Data segment:
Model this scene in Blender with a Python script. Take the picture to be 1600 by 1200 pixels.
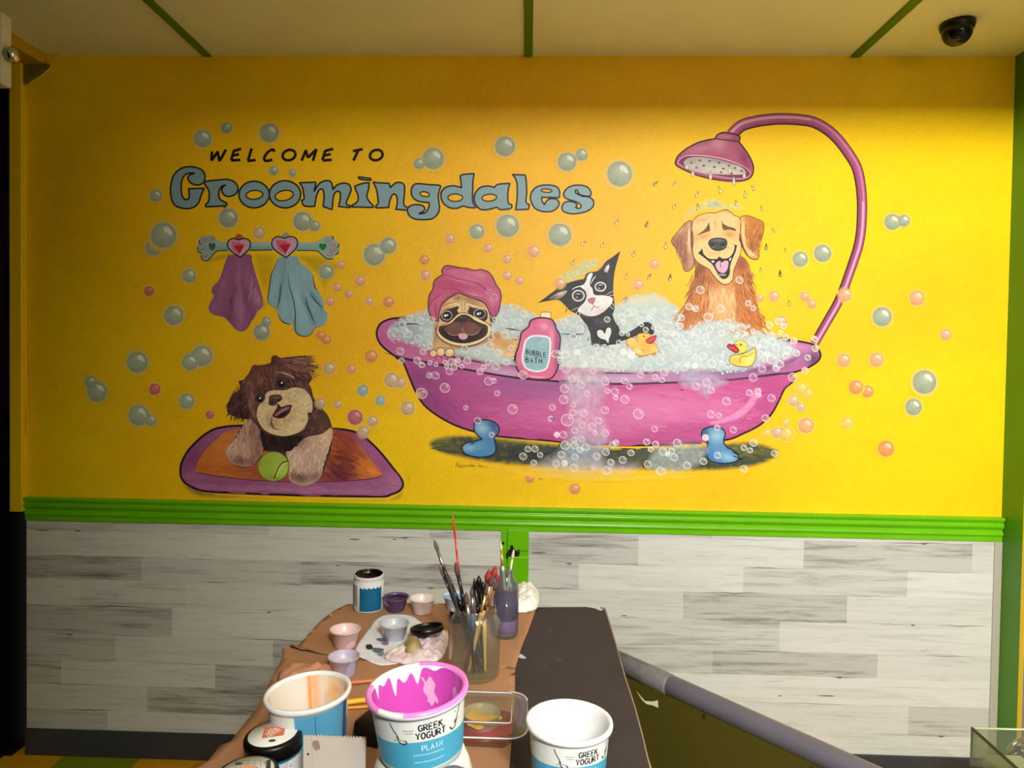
import bpy, math, random
import numpy as np
from mathutils import Vector, Matrix, noise
from mathutils.geometry import delaunay_2d_cdt

for o in list(bpy.data.objects): bpy.data.objects.remove(o)
SC = bpy.context.scene
COL = SC.collection
rnd = random.Random(7)

# ------------------------------------------------------------------ camera
F_PX = 1100.0
YAW, PITCH, ROLL, CX, CY = -0.0313, -0.0222, 0.0145, 789.97, 582.2
CAM = Vector((0.0, 0.0, 1.568))
D = 2.645                       # distance of the painted wall
XL, XR = -1.924, 1.760          # wall ends
ZC = 2.689                      # ceiling
fw = Vector((math.sin(YAW)*math.cos(PITCH), math.cos(YAW)*math.cos(PITCH), math.sin(PITCH)))
r0 = fw.cross(Vector((0, 0, 1))).normalized(); u0 = r0.cross(fw)
RT = math.cos(ROLL)*r0 + math.sin(ROLL)*u0
UP = -math.sin(ROLL)*r0 + math.cos(ROLL)*u0
cam_data = bpy.data.cameras.new('camera'); cam = bpy.data.objects.new('camera', cam_data); COL.objects.link(cam)
cam.matrix_world = Matrix(((RT.x, UP.x, -fw.x, CAM.x), (RT.y, UP.y, -fw.y, CAM.y), (RT.z, UP.z, -fw.z, CAM.z), (0, 0, 0, 1)))
cam_data.sensor_width = 36; cam_data.lens = 36*F_PX/1600
cam_data.shift_x = (800-CX)/1600; cam_data.shift_y = (CY-600)/1600
cam_data.clip_start = 0.02
SC.camera = cam

# ------------------------------------------------------------------ world, lights, exposure
SC.view_settings.view_transform = 'Standard'; SC.view_settings.look = 'None'
SC.view_settings.gamma = 1; SC.view_settings.use_curve_mapping = False
SC.view_settings.exposure = 0.0
SC.cycles.transparent_max_bounces = 48
world = bpy.data.worlds.new('world'); SC.world = world; world.use_nodes = True
world.node_tree.nodes['Background'].inputs[0].default_value = (0.93, 1.0, 0.88, 1)
world.node_tree.nodes['Background'].inputs[1].default_value = 0.10

def area(name, loc, direction, sx, sy, power, color=(1, 1, 1), spread=180):
    l = bpy.data.lights.new(name, 'AREA'); l.shape = 'RECTANGLE'; l.size = sx; l.size_y = sy
    l.energy = power; l.color = color; l.spread = math.radians(spread)
    o = bpy.data.objects.new(name, l); COL.objects.link(o); o.location = loc
    o.rotation_euler = Vector(direction).to_track_quat('-Z', 'Y').to_euler()
    return o
# linear ceiling lamp behind the added bulkhead, turned towards the right-hand side of the wall
area('ceiling_lamp', (0.50, -1.0, 2.515), (0.785, 0.68, -0.26), 0.9, 0.05, 162, (1.0, 0.985, 0.95), 160)
area('fill_light', (1.5, -0.5, 2.45), (0.25, 0.55, -1), 0.8, 0.5, 14, (1.0, 0.98, 0.93))  # unseen fill light added to lift the ambient from the right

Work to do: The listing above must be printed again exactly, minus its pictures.

Solution for this exercise:
Model this scene in Blender with a Python script. Take the picture to be 1600 by 1200 pixels.
import bpy, math, random
import numpy as np
from mathutils import Vector, Matrix, noise
from mathutils.geometry import delaunay_2d_cdt

for o in list(bpy.data.objects): bpy.data.objects.remove(o)
SC = bpy.context.scene
COL = SC.collection
rnd = random.Random(7)

# ------------------------------------------------------------------ camera
F_PX = 1100.0
YAW, PITCH, ROLL, CX, CY = -0.0313, -0.0222, 0.0145, 789.97, 582.2
CAM = Vector((0.0, 0.0, 1.568))
D = 2.645                       # distance of the painted wall
XL, XR = -1.924, 1.760          # wall ends
ZC = 2.689                      # ceiling
fw = Vector((math.sin(YAW)*math.cos(PITCH), math.cos(YAW)*math.cos(PITCH), math.sin(PITCH)))
r0 = fw.cross(Vector((0, 0, 1))).normalized(); u0 = r0.cross(fw)
RT = math.cos(ROLL)*r0 + math.sin(ROLL)*u0
UP = -math.sin(ROLL)*r0 + math.cos(ROLL)*u0
cam_data = bpy.data.cameras.new('camera'); cam = bpy.data.objects.new('camera', cam_data); COL.objects.link(cam)
cam.matrix_world = Matrix(((RT.x, UP.x, -fw.x, CAM.x), (RT.y, UP.y, -fw.y, CAM.y), (RT.z, UP.z, -fw.z, CAM.z), (0, 0, 0, 1)))
cam_data.sensor_width = 36; cam_data.lens = 36*F_PX/1600
cam_data.shift_x = (800-CX)/1600; cam_data.shift_y = (CY-600)/1600
cam_data.clip_start = 0.02
SC.camera = cam

# ------------------------------------------------------------------ world, lights, exposure
SC.view_settings.view_transform = 'Standard'; SC.view_settings.look = 'None'
SC.view_settings.gamma = 1; SC.view_settings.use_curve_mapping = False
SC.view_settings.exposure = 0.0
SC.cycles.transparent_max_bounces = 48
world = bpy.data.worlds.new('world'); SC.world = world; world.use_nodes = True
world.node_tree.nodes['Background'].inputs[0].default_value = (0.93, 1.0, 0.88, 1)
world.node_tree.nodes['Background'].inputs[1].default_value = 0.10

def area(name, loc, direction, sx, sy, power, color=(1, 1, 1), spread=180):
    l = bpy.data.lights.new(name, 'AREA'); l.shape = 'RECTANGLE'; l.size = sx; l.size_y = sy
    l.energy = power; l.color = color; l.spread = math.radians(spread)
    o = bpy.data.objects.new(name, l); COL.objects.link(o); o.location = loc
    o.rotation_euler = Vector(direction).to_track_quat('-Z', 'Y').to_euler()
    return o
# linear ceiling lamp behind the added bulkhead, turned towards the right-hand side of the wall
area('ceiling_lamp', (0.50, -1.0, 2.515), (0.785, 0.68, -0.26), 0.9, 0.05, 162, (1.0, 0.985, 0.95), 160)
area('fill_light', (1.5, -0.5, 2.45), (0.25, 0.55, -1), 0.8, 0.5, 14, (1.0, 0.98, 0.93))  # unseen fill light added to lift the ambient from the right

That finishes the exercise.